Nancy : peur et incompréhension après le meurtre de Khaled Arbouze abattu en pleine rue

Amis et connaissances du trentenaire abattu en pleine rue à Nancy, ne comprennent pas ce qui s’est passé. Les enquêteurs n’excluent aucune hypothèse.
Christophe GOBIN - 03 mai 2016 à 05:04 | mis à jour le 05 mai 2016 à 08:58 - Temps de lecture :

Une vingtaine de gros bouquets de roses attachés à un arbre attire le regard des passants. C’est là, sur la place de la Croix-de- Bourgogne à Nancy que Khaled Arbouze, un Nancéien de 34 ans, a été abattu. En pleine rue et en plein jour, samedi matin.
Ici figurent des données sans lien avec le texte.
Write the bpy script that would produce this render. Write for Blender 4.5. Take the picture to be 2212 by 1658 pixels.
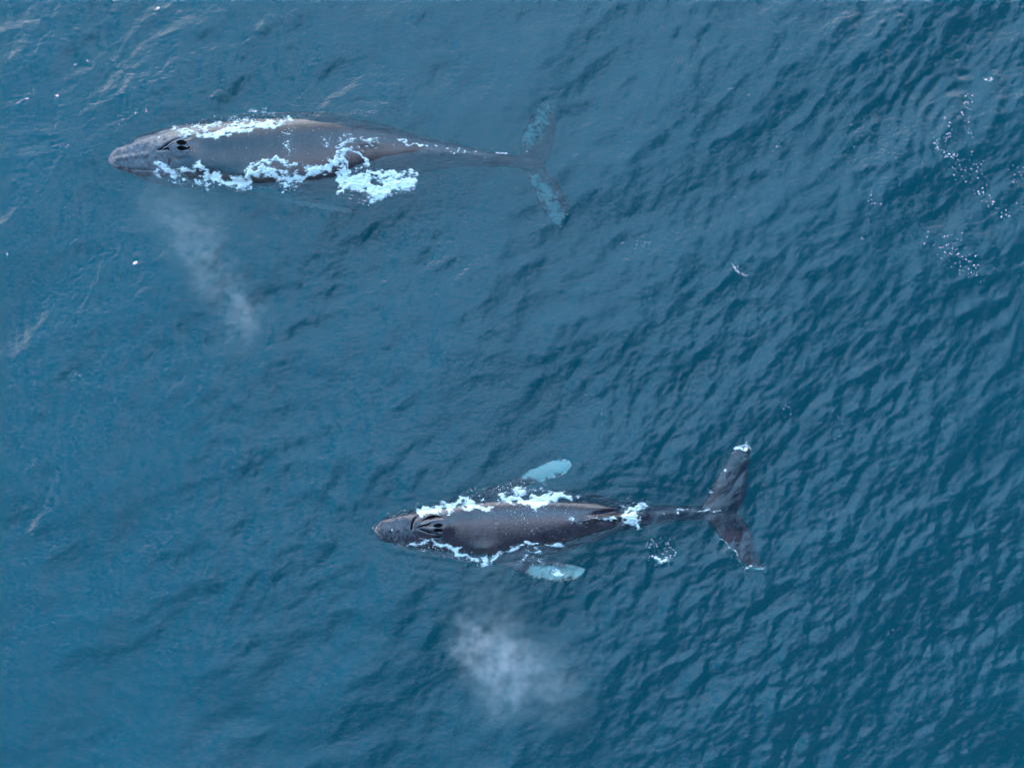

Le trentenaire a été exécuté par deux hommes encagoulés sous le regard de riverains et de passants.

Trois jours après, l’onde de choc, provoqué par ce crime, reste énorme. « Je ne pensais pas qu’il y avait une telle violence dans une petite ville comme Nancy », commente une quadragénaire qui fait une halte, ce lundi, devant les fleurs déposées en hommage à la victime. Un peu plus loin, une jeune femme se recueille, en larmes : « Je passais à côté, rue Jeanne-d’Arc, au moment où c’est arrivé. J’ai vu la victime tomber et mourir. Je ne la connaissais pas mais c’est vraiment moche de finir comme ça ».

Les proches de Khaled Arbouze ont accompagné leurs roses de quelques mots griffonnés sur de petits morceaux de papier. « Nous te gardons dans notre cœur », disent la plupart. « Nous te vengerons », est-il, encore, écrit sur l’un des messages. Mais c’est une exception. C’est plutôt l’émotion qui domine. Et l’incompréhension.

Car ceux qui ont pu côtoyer le trentenaire ces derniers temps décrivent un père de famille rangé qui faisait des affaires dans l’immobilier. « C’était quelqu’un d’hyper sympa, d’intelligent, de pétillant et d’attachant », résume une personnalité de la vie publique locale. Mais sous couvert d’anonymat. De peur des raccourcis et des amalgames.

Car le trentenaire tué avait aussi un passé judiciaire et, peut-être, une facette plus sombre. Il avait en effet été condamné en 2005 par la cour d’assises spéciale dans une affaire de stup d’envergure. Cela faisait suite à la saisie, trois ans plus tôt, de 277 kg de cannabis dans un véhicule qui venait d’Espagne et remontait à toute allure sur Nancy. Un « go fast », en jargon.

Omertà à Laxou

« C’était la première fois que j’entendais cette expression. C’était aussi la première fois, à l’époque, que nous avions une enquête basée sur la géolocalisation des téléphones portables des suspects. C’était aussi la première fois que la justice s’intéressait de près au flux de circulation de l’argent sale provenant de la drogue. C’était un très gros dossier », se rappelle parfaitement Me Frédéric Berna qui avait défendu le trafiquant présenté comme la tête de réseau et qui avait été condamné à 12 ans de réclusion.

Six autres accusés avaient été jugés aux côtés de son client. Parmi eux, il y avait Khaled Arbouze. Me Berna n’en a gardé aucun souvenir. Sans doute parce qu’il était le moins impliqué dans l’affaire. C’est d’ailleurs lui qui a pris le moins : 3 ans de prison. Ce qui a couvert sa détention provisoire. Après le verdict, il a donc quitté la cour d’assises en homme libre.

Et depuis cette date, il a disparu des radars judiciaires. « Il avait changé de parcours », assure un de ses anciens amis d’école, dans le quartier des Provinces à Laxou. C’est le seul à accepter de parler. Sinon c’est l’omertà. Dans le centre commercial de l’avenue de l’Europe, au cœur de la cité, certains refusent de décrocher le moindre mot et d’autres confessent avoir « peur » d’éventuelles représailles. La mort violente de l’ex-enfant du quartier a visiblement fait l’effet d’un électrochoc.

« Khaled avait quitté les Provinces. Mais, ici, on sait toujours qui fait quoi et, a priori, il ne trempait plus dans les stupéfiants. Il était beau et il avait réussi. Je pense que cette affaire est liée à de la jalousie », estime son copain d’école.

Selon la formule rituelle, les policiers du SRPJ de Nancy, eux, «n’excluent aucune hypothèse »et observent la plus extrême discrétion sur leurs investigations.